Scan the records for the string "that"; copy each line where it occurs.
^^^^^^^^
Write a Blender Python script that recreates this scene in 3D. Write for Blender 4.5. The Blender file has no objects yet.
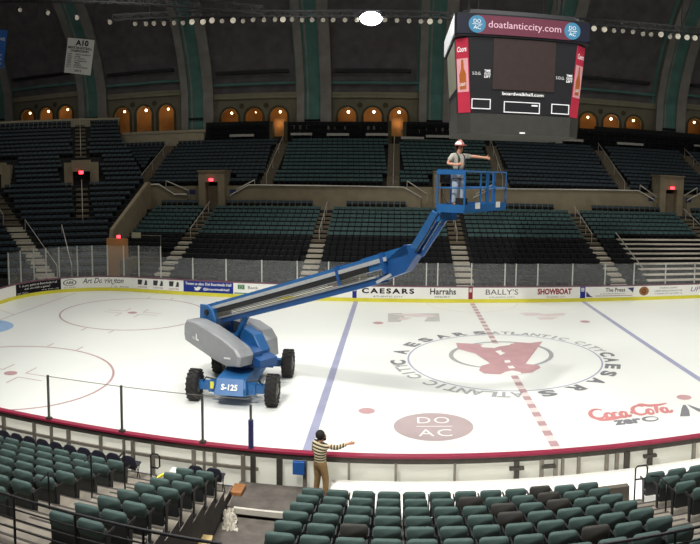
import bpy, bmesh, math, random
from mathutils import Vector, Matrix
random.seed(7)
SC = bpy.context.scene
COL = SC.collection
PI = math.pi
R_ = math.radians

# ---------------------------------------------------------------- camera (cylindrical panorama, as the photograph)
FPX = 645.563
POS = Vector((-5.1019, -29.5621, 8.5603))
YAW, PITCH, ROLL = -.0727, .0847, .0071
CVY = 227.912
_f = Vector((math.sin(YAW) * math.cos(PITCH), math.cos(YAW) * math.cos(PITCH), -math.sin(PITCH)))
_r0 = Vector((math.cos(YAW), -math.sin(YAW), 0))
_u0 = _r0.cross(_f)
_r = math.cos(ROLL) * _r0 + math.sin(ROLL) * _u0
_u = -math.sin(ROLL) * _r0 + math.cos(ROLL) * _u0


def proj(p):
    d = Vector(p) - POS
    a, b, w = d.dot(_r), d.dot(_u), d.dot(_f)
    return 350 + FPX * math.atan2(a, w), CVY - FPX * b / math.hypot(a, w)


def ray(px, py):
    th = (px - 350) / FPX
    return math.sin(th) * _r + (CVY - py) / FPX * _u + math.cos(th) * _f


def on_z(px, py, z=0.0):
    d = ray(px, py)
    return POS + d * ((z - POS.z) / d.z)


def on_y(px, py, y):
    d = ray(px, py)
    return POS + d * ((y - POS.y) / d.y)


cam = bpy.data.cameras.new('camera')
cam.type = 'PANO'
cam.panorama_type = 'CENTRAL_CYLINDRICAL'
cam.central_cylindrical_range_u_min = -350 / FPX
cam.central_cylindrical_range_u_max = 350 / FPX
cam.central_cylindrical_range_v_min = -(544 - CVY) / FPX
cam.central_cylindrical_range_v_max = CVY / FPX
cam.central_cylindrical_radius = 1.0
camo = bpy.data.objects.new('camera', cam)
COL.objects.link(camo)
m3 = Matrix((_r, _u, -_f)).transposed()
camo.matrix_world = Matrix.Translation(POS) @ m3.to_4x4()
SC.camera = camo
SC.view_settings.view_transform = 'Standard'
SC.view_settings.look = 'None'
SC.view_settings.gamma = 1
SC.view_settings.exposure = 0.0
SC.view_settings.use_curve_mapping = False


# ---------------------------------------------------------------- materials
def lin(c):
    return tuple(((v / 255) / 12.92 if v / 255 <= .04045 else ((v / 255 + .055) / 1.055) ** 2.4) for v in c)


def mat(name, rgb, rough=.6, metal=0., var=.12, scale=6., emit=None, es=0., bump=0., spec=.5):
    m = bpy.data.materials.new(name)
    m.use_nodes = True
    nt = m.node_tree
    b = nt.nodes['Principled BSDF']
    c = lin(rgb)
    tc = nt.nodes.new('ShaderNodeTexCoord')
    nz = nt.nodes.new('ShaderNodeTexNoise')
    nz.inputs['Scale'].default_value = scale
    nz.inputs['Detail'].default_value = 5
    nt.links.new(tc.outputs['Object'], nz.inputs['Vector'])
    rp = nt.nodes.new('ShaderNodeValToRGB')
    rp.color_ramp.elements[0].position = .3
    rp.color_ramp.elements[1].position = .7
    rp.color_ramp.elements[0].color = tuple(v * (1 - var) for v in c) + (1,)
    rp.color_ramp.elements[1].color = tuple(min(1, v * (1 + var)) for v in c) + (1,)
    nt.links.new(nz.outputs['Fac'], rp.inputs['Fac'])
    nt.links.new(rp.outputs['Color'], b.inputs['Base Color'])
    b.inputs['Roughness'].default_value = rough
    b.inputs['Metallic'].default_value = metal
    b.inputs['Specular IOR Level'].default_value = spec
    if emit:
        b.inputs['Emission Color'].default_value = lin(emit) + (1,)
        b.inputs['Emission Strength'].default_value = es
    if bump:
        bp = nt.nodes.new('ShaderNodeBump')
        bp.inputs['Strength'].default_value = bump
        bp.inputs['Distance'].default_value = .02
        nt.links.new(nz.outputs['Fac'], bp.inputs['Height'])
        nt.links.new(bp.outputs['Normal'], b.inputs['Normal'])
    return m


def glass_mat(name, fac, col=(.75, .78, .78)):
    m = bpy.data.materials.new(name)
    m.use_nodes = True
    nt = m.node_tree
    nt.nodes.clear()
    out = nt.nodes.new('ShaderNodeOutputMaterial')
    mix = nt.nodes.new('ShaderNodeMixShader')
    mix2 = nt.nodes.new('ShaderNodeMixShader')
    tr = nt.nodes.new('ShaderNodeBsdfTransparent')
    df = nt.nodes.new('ShaderNodeBsdfDiffuse')
    gl = nt.nodes.new('ShaderNodeBsdfGlossy')
    df.inputs['Color'].default_value = col + (1,)
    gl.inputs['Roughness'].default_value = .05
    nz = nt.nodes.new('ShaderNodeTexNoise')
    nz.inputs['Scale'].default_value = 1.3
    mr = nt.nodes.new('ShaderNodeMapRange')
    mr.inputs['To Min'].default_value = fac * .8
    mr.inputs['To Max'].default_value = fac * 1.2
    nt.links.new(nz.outputs['Fac'], mr.inputs['Value'])
    nt.links.new(mr.outputs['Result'], mix.inputs['Fac'])
    nt.links.new(tr.outputs[0], mix.inputs[1])
    nt.links.new(df.outputs[0], mix.inputs[2])
    mix2.inputs['Fac'].default_value = .02
    nt.links.new(mix.outputs[0], mix2.inputs[1])
    nt.links.new(gl.outputs[0], mix2.inputs[2])
    nt.links.new(mix2.outputs[0], out.inputs['Surface'])
    return m


def stripe_mat(name, c1, c2, axis, scale):
    m = bpy.data.materials.new(name)
    m.use_nodes = True
    nt = m.node_tree
    b = nt.nodes['Principled BSDF']
    tc = nt.nodes.new('ShaderNodeTexCoord')
    wv = nt.nodes.new('ShaderNodeTexWave')
    wv.bands_direction = axis
    wv.inputs['Scale'].default_value = scale
    wv.inputs['Distortion'].default_value = .6
    nt.links.new(tc.outputs['Object'], wv.inputs['Vector'])
    rp = nt.nodes.new('ShaderNodeValToRGB')
    rp.color_ramp.elements[0].position = .42
    rp.color_ramp.elements[1].position = .58
    rp.color_ramp.elements[0].color = lin(c1) + (1,)
    rp.color_ramp.elements[1].color = lin(c2) + (1,)
    nt.links.new(wv.outputs['Fac'], rp.inputs['Fac'])
    nt.links.new(rp.outputs['Color'], b.inputs['Base Color'])
    b.inputs['Roughness'].default_value = .9
    return m


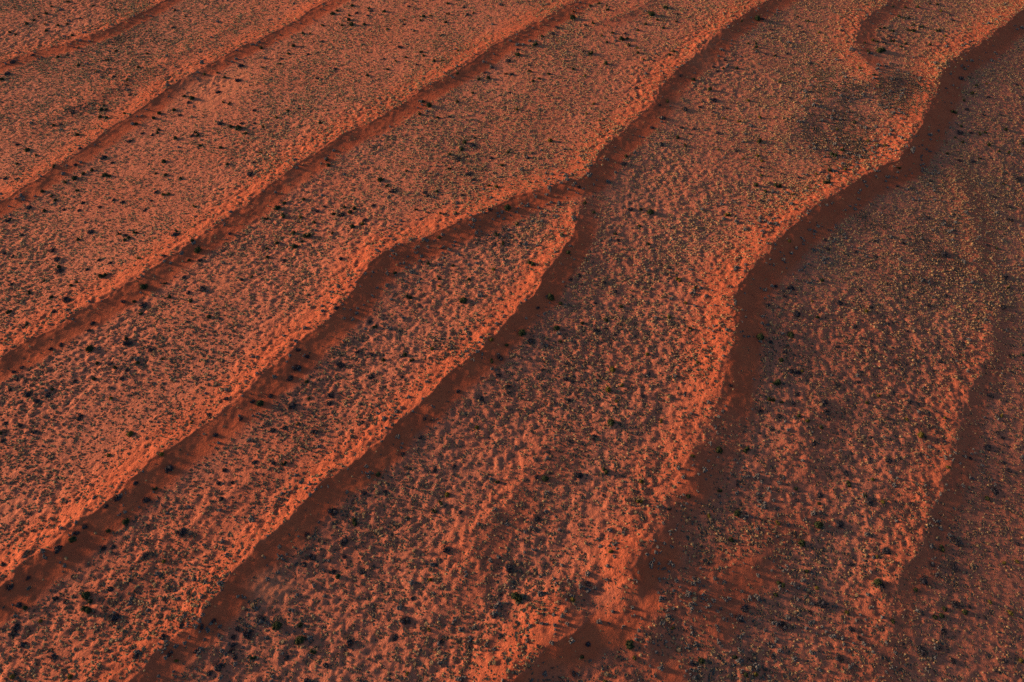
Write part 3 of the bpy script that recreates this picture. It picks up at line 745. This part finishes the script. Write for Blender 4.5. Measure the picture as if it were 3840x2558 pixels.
# ---- grey shrubs
eu, ev = to_photo(ex, ey, ez)
erot = rng.uniform(0, 6.283, ex.size); epick = rng.integers(0, 4, ex.size); ezs = rng.uniform(.75, 1.1, ex.size)
ea = apparent(ex, ey, ez, esize); ea[~in_frame(eu, ev, 10)] = 0
o_ = np.argsort(-ea); t = o_[:300]; r = o_[300:]
make_things('grey_shrub', 'shrub', 'pale grey shrubs clumped on the dune slopes', ['round grey shrub', 'lopsided grey shrub', 'spreading grey shrub', 'two-lobed grey shrub'], GREY_P,
            ex[t], ey[t], ez[t], erot[t], esize[t], ezs[t], epick[t], esize[t], ['small', 'middling', 'large'])
merged('grey_shrubs_mass', GREY_A, ex[r], ey[r], ez[r], erot[r], esize[r], ezs[r], epick[r], [M_GREYLEAF, M_PALETIP], 'many more grey shrubs strewn over the dune slopes and crests')

# ---- straw tussocks
trot = rng.uniform(0, 6.283, tx.size); tzs = rng.uniform(.45, .85, tx.size)
ta = apparent(tx, ty, tz, tsize); ta[~in_frame(tu, tv, 10)] = 0
o_ = np.argsort(-ta); t = o_[:300]; r = o_[300:]
tp = rng.choice(4, tx.size, p=[.30, .22, .34, .14])
tp = np.where((ty > 260) & (rng.random(tx.size) < smooth(180, 330, ty) * .85), 2, tp)
tp = np.where((rng.random(tx.size) < smooth(.4, 1.2, lush_t)), rng.integers(0, 2, tx.size), tp)
make_things('straw_tussock', 'grass tussock', 'straw tussocks nearest the bottom of the photo', ['straw grass ring', 'straw grass crescent', 'straw grass dome', 'double straw ring'], TUS_P,
            tx[t], ty[t], tz[t], trot[t], tsize[t], tzs[t], tp[t], tsize[t], ['small', 'wide', 'broad'])
p8 = tp + 4 * rng.integers(0, 2, tx.size)
nearm = ty[r] < 300
a = r[nearm]; b = r[~nearm]
VN = TUS_NEAR + TUS_FAR
pk = np.concatenate([p8[a], p8[b] + 8]); ab = np.concatenate([a, b])
merged('dry_grass', VN, tx[ab], ty[ab], tz[ab], trot[ab], tsize[ab], tzs[ab], pk, [M_STRAW, M_GREYGRASS], 'straw and grey tufts of dry grass covering the red sand plains')
print('TUSSOCKS', tx.size, 'GREY', ex.size, 'BUSH', isg.sum(), iso.sum(), isd.sum())

# ------------------------------------------------------------------ thin evening haze
def build_haze():
    x0, x1, y0, y1, z0, z1 = -2600, 2600, -2200, 2900, -150, 330
    me = bpy.data.meshes.new("haze")
    me.from_pydata([(x, y, z) for z in (z0, z1) for y in (y0, y1) for x in (x0, x1)], [],
                   [(0, 2, 3, 1), (4, 5, 7, 6), (0, 1, 5, 4), (2, 6, 7, 3), (0, 4, 6, 2), (1, 3, 7, 5)])
    m = bpy.data.materials.new("haze"); m.use_nodes = True
    t = m.node_tree; t.nodes.remove(t.nodes['Principled BSDF'])
    v = t.nodes.new('ShaderNodeVolumePrincipled')
    v.inputs['Color'].default_value = (0.92, 0.90, 0.92, 1)
    v.inputs['Density'].default_value = 0.00014
    v.inputs['Anisotropy'].default_value = 0.45
    t.links.new(v.outputs[0], t.nodes['Material Output'].inputs['Volume'])
    me.materials.append(m)
    o = bpy.data.objects.new("haze", me); COL.objects.link(o)
    o['kind'] = 'stuff'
^^^^^^^^
■ PROBLEM SOLUTION:
Write a Blender Python script that recreates this scene in 3D. Write for Blender 4.5. The Blender file has no objects yet.
Write part 3 of the bpy script that recreates this picture. It picks up at line 745. This part finishes the script. Write for Blender 4.5. Measure the picture as if it were 3840x2558 pixels.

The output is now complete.